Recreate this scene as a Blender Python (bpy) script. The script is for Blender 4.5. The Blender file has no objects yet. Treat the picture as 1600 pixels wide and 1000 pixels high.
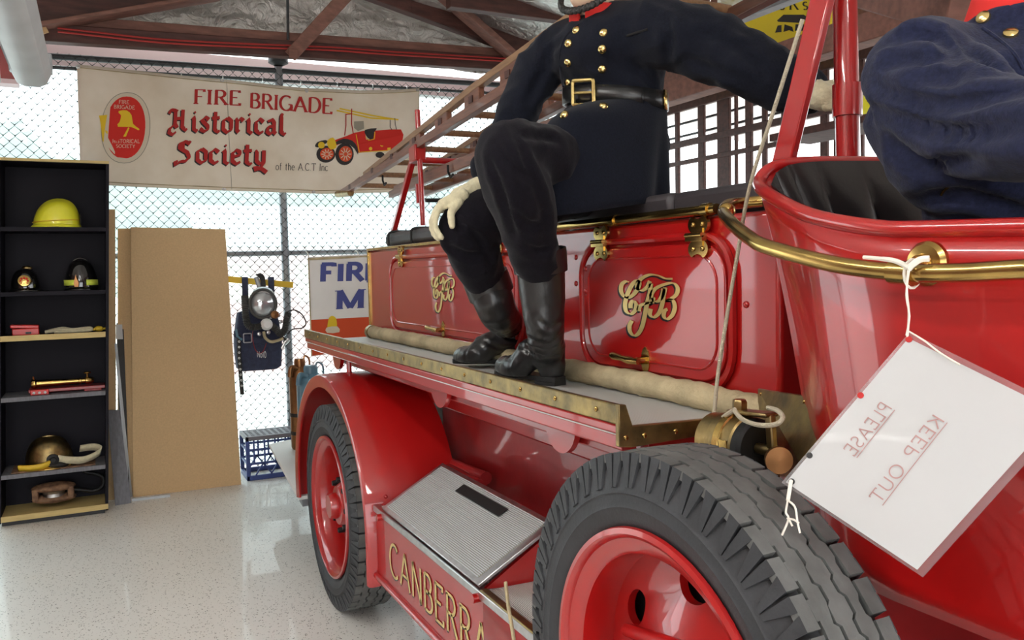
import bpy, bmesh, math, random
import numpy as np
from mathutils import Vector, Matrix, noise as mnoise
random.seed(7)
SC = bpy.context.scene
COL = SC.collection
# ------------------------------------------------------------------ camera
FPX = 1300.0
CAM = np.array([0.0, 0.0, 1.48])
def _axes():
    ray = lambda px, py: np.array([(px-800)/FPX, (500-py)/FPX, 1.0])
    a, b = ray(150, 436), ray(3470, 368)
    up = np.cross(b, a); up /= np.linalg.norm(up)
    if up[1] < 0: up = -up
    mx = a-up*a.dot(up); mx /= np.linalg.norm(mx)
    Y = np.cross(up, -mx)
    if Y[0] < 0: Y = -Y
    return np.array([-mx, Y, up])
MW = _axes()
def at(px, py, x=None, y=None, z=None, d=None):
    """point of the place seen at a pixel of the photograph, on a known plane or at a known depth"""
    r = MW @ np.array([(px-800)/FPX, (500-py)/FPX, 1.0])
    if x is not None: t = (x-CAM[0])/r[0]
    elif y is not None: t = (y-CAM[1])/r[1]
    elif z is not None: t = (z-CAM[2])/r[2]
    else: t = d
    return Vector(CAM+t*r)
cd = bpy.data.cameras.new('camera'); cam = bpy.data.objects.new('camera', cd); COL.objects.link(cam)
r_, u_, f_ = MW @ np.array([1, 0, 0]), MW @ np.array([0, 1, 0]), MW @ np.array([0, 0, 1])
cam.matrix_world = Matrix(((r_[0], u_[0], -f_[0], CAM[0]), (r_[1], u_[1], -f_[1], CAM[1]), (r_[2], u_[2], -f_[2], CAM[2]), (0, 0, 0, 1)))
cd.sensor_width = 36; cd.lens = 36*FPX/1600; cd.clip_start = .02; cd.clip_end = 300
SC.camera = cam
# ------------------------------------------------------------------ world, sun, exposure
w = bpy.data.worlds.new('sky'); SC.world = w; w.use_nodes = True
bg = w.node_tree.nodes['Background']; bg.inputs[0].default_value = (.95, .98, 1.0, 1); bg.inputs[1].default_value = 2.3
sd = bpy.data.lights.new('sun', 'SUN'); sd.energy = 3.0; sd.angle = math.radians(12); sd.color = (1, .97, .92)
so = bpy.data.objects.new('sun', sd); COL.objects.link(so); so.rotation_euler = (math.radians(38), math.radians(28), 0)
SC.view_settings.view_transform = 'Standard'; SC.view_settings.look = 'None'
SC.view_settings.exposure = 0.92; SC.view_settings.gamma = 1.0; SC.view_settings.use_curve_mapping = False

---

Set exercise – Take the data above and repeat it exactly, leaving each picture out.

Final result –
Recreate this scene as a Blender Python (bpy) script. The script is for Blender 4.5. The Blender file has no objects yet. Treat the picture as 1600 pixels wide and 1000 pixels high.
import bpy, bmesh, math, random
import numpy as np
from mathutils import Vector, Matrix, noise as mnoise
random.seed(7)
SC = bpy.context.scene
COL = SC.collection
# ------------------------------------------------------------------ camera
FPX = 1300.0
CAM = np.array([0.0, 0.0, 1.48])
def _axes():
    ray = lambda px, py: np.array([(px-800)/FPX, (500-py)/FPX, 1.0])
    a, b = ray(150, 436), ray(3470, 368)
    up = np.cross(b, a); up /= np.linalg.norm(up)
    if up[1] < 0: up = -up
    mx = a-up*a.dot(up); mx /= np.linalg.norm(mx)
    Y = np.cross(up, -mx)
    if Y[0] < 0: Y = -Y
    return np.array([-mx, Y, up])
MW = _axes()
def at(px, py, x=None, y=None, z=None, d=None):
    """point of the place seen at a pixel of the photograph, on a known plane or at a known depth"""
    r = MW @ np.array([(px-800)/FPX, (500-py)/FPX, 1.0])
    if x is not None: t = (x-CAM[0])/r[0]
    elif y is not None: t = (y-CAM[1])/r[1]
    elif z is not None: t = (z-CAM[2])/r[2]
    else: t = d
    return Vector(CAM+t*r)
cd = bpy.data.cameras.new('camera'); cam = bpy.data.objects.new('camera', cd); COL.objects.link(cam)
r_, u_, f_ = MW @ np.array([1, 0, 0]), MW @ np.array([0, 1, 0]), MW @ np.array([0, 0, 1])
cam.matrix_world = Matrix(((r_[0], u_[0], -f_[0], CAM[0]), (r_[1], u_[1], -f_[1], CAM[1]), (r_[2], u_[2], -f_[2], CAM[2]), (0, 0, 0, 1)))
cd.sensor_width = 36; cd.lens = 36*FPX/1600; cd.clip_start = .02; cd.clip_end = 300
SC.camera = cam
# ------------------------------------------------------------------ world, sun, exposure
w = bpy.data.worlds.new('sky'); SC.world = w; w.use_nodes = True
bg = w.node_tree.nodes['Background']; bg.inputs[0].default_value = (.95, .98, 1.0, 1); bg.inputs[1].default_value = 2.3
sd = bpy.data.lights.new('sun', 'SUN'); sd.energy = 3.0; sd.angle = math.radians(12); sd.color = (1, .97, .92)
so = bpy.data.objects.new('sun', sd); COL.objects.link(so); so.rotation_euler = (math.radians(38), math.radians(28), 0)
SC.view_settings.view_transform = 'Standard'; SC.view_settings.look = 'None'
SC.view_settings.exposure = 0.92; SC.view_settings.gamma = 1.0; SC.view_settings.use_curve_mapping = False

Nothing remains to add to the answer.